Esses aportes variam entre R$ 550 milhões e R$ 600 milhões por ano. São valores para compensar a diferença de passageiros transportados. “Com um investimento desse valor por ano, o metrô do Recife seria superavitário. Seria possível sair de 400 mil passageiros/dia para 600/700 mil. O governo não gasta com as estatais, mas tem gasto com a iniciativa privada. Assim é fácil privatizar”, critica um metroviário, sem se identificar. A superintendência do metrô do Recife não quis se pronunciar sobre o tema.

OS EXEMPLOS PELO MUNDO  

Fotos: AFP/Fotos Públicas Madrid A rede do metrô de Madrid é uma das maiores do mundo, tanto pela extensão (283,8 km) como pelo número de estações (302). É operado pela empresa pública "Metro de Madrid S.A. Transporta mais de 650 milhões de passageiros por ano.

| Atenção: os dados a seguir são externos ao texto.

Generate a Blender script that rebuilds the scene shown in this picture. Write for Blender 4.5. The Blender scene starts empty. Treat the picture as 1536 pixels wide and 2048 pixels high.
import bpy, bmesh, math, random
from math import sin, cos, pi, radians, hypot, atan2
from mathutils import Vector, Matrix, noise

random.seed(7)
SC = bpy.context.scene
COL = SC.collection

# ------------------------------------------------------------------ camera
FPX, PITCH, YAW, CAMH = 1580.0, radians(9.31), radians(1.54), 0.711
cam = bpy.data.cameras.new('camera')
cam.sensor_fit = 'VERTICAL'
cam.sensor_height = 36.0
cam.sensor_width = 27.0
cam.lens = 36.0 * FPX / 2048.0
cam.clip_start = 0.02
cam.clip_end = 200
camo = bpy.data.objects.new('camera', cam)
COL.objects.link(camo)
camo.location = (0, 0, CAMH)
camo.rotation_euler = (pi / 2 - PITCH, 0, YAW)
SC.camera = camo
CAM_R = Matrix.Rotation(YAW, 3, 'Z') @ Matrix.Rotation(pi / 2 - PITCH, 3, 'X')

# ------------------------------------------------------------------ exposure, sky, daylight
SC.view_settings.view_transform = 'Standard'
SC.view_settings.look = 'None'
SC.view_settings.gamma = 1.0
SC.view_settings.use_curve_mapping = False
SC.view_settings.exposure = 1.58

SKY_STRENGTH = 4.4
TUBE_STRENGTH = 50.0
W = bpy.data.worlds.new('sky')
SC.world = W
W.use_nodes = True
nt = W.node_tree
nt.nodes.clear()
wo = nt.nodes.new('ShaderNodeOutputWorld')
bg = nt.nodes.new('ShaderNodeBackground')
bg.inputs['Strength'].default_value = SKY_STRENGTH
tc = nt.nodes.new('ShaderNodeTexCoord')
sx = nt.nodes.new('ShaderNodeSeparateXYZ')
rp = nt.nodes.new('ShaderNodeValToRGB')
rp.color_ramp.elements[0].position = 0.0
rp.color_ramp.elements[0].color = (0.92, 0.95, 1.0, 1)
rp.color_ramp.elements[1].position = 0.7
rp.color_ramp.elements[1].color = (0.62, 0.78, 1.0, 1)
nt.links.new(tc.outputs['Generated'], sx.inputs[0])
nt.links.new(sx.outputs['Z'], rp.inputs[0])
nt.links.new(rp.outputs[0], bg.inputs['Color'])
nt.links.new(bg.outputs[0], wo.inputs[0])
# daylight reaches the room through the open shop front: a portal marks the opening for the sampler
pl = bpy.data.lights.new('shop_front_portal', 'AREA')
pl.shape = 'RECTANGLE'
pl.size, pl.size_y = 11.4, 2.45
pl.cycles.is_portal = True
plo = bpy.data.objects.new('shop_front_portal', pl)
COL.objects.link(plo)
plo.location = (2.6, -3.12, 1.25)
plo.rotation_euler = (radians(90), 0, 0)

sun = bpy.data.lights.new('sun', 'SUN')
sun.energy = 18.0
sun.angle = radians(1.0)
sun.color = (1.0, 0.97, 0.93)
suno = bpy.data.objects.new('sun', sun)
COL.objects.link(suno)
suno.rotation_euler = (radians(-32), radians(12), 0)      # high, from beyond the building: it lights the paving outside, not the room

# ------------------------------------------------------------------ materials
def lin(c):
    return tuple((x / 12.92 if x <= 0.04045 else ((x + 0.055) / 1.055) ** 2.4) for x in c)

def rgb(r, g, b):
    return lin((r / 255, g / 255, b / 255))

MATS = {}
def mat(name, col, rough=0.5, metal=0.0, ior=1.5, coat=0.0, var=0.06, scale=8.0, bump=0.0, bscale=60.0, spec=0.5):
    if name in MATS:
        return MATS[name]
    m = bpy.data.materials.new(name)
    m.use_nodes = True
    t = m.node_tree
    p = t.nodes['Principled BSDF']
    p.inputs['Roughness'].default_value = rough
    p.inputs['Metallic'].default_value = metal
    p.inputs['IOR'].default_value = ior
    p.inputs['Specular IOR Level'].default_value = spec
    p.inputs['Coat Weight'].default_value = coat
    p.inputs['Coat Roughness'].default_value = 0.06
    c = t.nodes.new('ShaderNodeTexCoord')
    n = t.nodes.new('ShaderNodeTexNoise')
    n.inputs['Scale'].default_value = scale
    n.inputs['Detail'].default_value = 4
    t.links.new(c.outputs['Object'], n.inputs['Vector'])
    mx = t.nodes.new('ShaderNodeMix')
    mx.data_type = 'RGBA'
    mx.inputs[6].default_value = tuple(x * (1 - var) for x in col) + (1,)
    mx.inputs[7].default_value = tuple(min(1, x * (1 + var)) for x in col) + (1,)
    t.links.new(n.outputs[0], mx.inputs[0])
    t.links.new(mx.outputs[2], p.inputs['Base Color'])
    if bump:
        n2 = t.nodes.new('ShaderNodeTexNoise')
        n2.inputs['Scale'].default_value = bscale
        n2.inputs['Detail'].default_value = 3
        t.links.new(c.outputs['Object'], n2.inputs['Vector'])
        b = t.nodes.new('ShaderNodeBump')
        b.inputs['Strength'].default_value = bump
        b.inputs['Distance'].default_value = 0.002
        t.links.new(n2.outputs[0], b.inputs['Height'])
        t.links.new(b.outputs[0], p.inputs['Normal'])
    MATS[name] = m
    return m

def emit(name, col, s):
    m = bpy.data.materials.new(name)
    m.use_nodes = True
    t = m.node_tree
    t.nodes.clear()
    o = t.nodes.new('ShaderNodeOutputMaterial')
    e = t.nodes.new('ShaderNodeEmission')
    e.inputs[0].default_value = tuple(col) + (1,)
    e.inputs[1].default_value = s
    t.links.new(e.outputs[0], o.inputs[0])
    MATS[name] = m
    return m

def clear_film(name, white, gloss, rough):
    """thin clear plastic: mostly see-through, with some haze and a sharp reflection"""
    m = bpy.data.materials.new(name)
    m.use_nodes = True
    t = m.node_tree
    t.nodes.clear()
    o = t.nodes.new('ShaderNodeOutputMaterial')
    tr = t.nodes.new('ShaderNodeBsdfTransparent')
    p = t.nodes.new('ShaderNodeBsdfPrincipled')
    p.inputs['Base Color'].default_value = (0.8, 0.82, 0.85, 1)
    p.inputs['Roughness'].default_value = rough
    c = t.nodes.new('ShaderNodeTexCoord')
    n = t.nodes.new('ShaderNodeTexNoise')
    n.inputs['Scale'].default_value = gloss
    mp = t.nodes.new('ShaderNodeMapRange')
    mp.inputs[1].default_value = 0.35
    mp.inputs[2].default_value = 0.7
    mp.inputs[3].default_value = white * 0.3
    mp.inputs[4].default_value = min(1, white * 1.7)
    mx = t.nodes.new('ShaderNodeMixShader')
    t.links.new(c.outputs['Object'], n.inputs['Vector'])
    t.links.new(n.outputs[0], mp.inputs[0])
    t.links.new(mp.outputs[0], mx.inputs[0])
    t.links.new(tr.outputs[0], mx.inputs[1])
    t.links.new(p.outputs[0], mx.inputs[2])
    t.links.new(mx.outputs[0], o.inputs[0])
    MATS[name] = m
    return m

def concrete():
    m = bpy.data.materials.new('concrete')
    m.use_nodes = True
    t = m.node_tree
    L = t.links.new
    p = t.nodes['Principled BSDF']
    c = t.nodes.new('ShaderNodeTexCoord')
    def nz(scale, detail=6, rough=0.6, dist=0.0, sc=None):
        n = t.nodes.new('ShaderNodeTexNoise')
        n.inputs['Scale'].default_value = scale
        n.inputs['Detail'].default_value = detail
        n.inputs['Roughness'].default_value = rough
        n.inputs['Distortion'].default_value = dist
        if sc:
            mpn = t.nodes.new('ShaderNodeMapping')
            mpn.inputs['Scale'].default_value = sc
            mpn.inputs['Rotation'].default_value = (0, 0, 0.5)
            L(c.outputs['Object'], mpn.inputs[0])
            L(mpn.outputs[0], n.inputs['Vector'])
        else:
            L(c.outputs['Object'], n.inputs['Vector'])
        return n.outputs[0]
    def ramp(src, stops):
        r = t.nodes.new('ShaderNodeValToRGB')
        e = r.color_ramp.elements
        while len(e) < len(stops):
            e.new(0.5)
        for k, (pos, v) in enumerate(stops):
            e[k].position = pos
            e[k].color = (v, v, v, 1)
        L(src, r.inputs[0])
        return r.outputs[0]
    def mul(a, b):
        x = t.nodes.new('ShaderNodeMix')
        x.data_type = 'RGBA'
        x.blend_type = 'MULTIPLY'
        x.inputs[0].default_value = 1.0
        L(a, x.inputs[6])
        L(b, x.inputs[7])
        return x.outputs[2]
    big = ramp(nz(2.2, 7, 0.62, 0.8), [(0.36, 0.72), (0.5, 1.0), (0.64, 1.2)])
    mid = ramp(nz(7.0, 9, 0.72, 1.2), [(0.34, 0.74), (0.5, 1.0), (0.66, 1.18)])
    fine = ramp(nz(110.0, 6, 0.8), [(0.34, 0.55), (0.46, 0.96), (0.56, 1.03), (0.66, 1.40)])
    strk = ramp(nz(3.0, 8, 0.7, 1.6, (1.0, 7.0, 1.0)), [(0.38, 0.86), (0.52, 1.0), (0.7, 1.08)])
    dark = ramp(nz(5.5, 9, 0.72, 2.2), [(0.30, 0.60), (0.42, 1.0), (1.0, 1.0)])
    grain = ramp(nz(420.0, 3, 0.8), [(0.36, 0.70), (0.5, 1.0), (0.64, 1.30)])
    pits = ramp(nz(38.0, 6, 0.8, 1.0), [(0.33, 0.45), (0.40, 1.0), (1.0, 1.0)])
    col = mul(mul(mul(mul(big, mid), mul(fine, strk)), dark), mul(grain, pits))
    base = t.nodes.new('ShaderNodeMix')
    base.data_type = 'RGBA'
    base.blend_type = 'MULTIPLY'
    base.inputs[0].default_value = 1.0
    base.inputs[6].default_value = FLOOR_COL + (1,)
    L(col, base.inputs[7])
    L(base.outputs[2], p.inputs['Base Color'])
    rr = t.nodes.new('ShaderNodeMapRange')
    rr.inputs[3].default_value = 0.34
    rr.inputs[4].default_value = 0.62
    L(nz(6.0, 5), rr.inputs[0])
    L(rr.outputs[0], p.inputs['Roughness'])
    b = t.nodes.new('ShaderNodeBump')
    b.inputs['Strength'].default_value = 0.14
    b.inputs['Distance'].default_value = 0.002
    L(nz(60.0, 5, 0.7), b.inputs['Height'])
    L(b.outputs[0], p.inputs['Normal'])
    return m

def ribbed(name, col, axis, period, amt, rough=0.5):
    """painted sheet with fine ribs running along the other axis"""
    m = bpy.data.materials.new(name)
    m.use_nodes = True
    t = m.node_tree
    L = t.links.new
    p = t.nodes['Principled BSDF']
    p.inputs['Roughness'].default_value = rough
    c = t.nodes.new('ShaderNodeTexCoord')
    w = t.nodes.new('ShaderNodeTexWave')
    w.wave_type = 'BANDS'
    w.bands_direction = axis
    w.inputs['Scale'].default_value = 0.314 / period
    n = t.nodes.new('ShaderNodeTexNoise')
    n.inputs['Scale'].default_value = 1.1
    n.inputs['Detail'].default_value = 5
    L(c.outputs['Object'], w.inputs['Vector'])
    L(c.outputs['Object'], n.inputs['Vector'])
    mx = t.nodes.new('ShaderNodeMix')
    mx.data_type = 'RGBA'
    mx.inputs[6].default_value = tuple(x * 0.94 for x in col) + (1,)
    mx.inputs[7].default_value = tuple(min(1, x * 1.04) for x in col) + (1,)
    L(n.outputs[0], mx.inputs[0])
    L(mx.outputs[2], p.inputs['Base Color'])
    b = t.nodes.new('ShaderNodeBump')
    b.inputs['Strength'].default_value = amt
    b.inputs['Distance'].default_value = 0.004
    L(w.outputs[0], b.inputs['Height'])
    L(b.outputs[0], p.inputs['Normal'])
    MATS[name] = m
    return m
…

Londres O metrô de Londres é o maior do mundo, com 408 km de rede. Foi privatizado e, há dez anos, reestatizado porque o serviço ficou muito ruim.

 

Chicago O sistema é gerido pela estatal Chicago Transit Authority. Estuda a possibilidade de PPPs.

 

Paris O metrô de Paris já foi gerido por empresas da iniciativa privada mas, atualmente, a gestão é feita pela estatal RATP Group. Tem 213 linhas.

 

Nova York A construção do metrô foi feita de forma mista, com fundos públicos e privados. Houve linhas privadas, mas hoje é público, com gestão feita pela New York City Transit Authority. Tem 368 km.

 

São Paulo A Linha 4 - Amarela do metrô de São Paulo é administrada pela empresa ViaQuatro, pertencente ao grupo CCR. É a primeira linha de São Paulo operada pela iniciativa privada.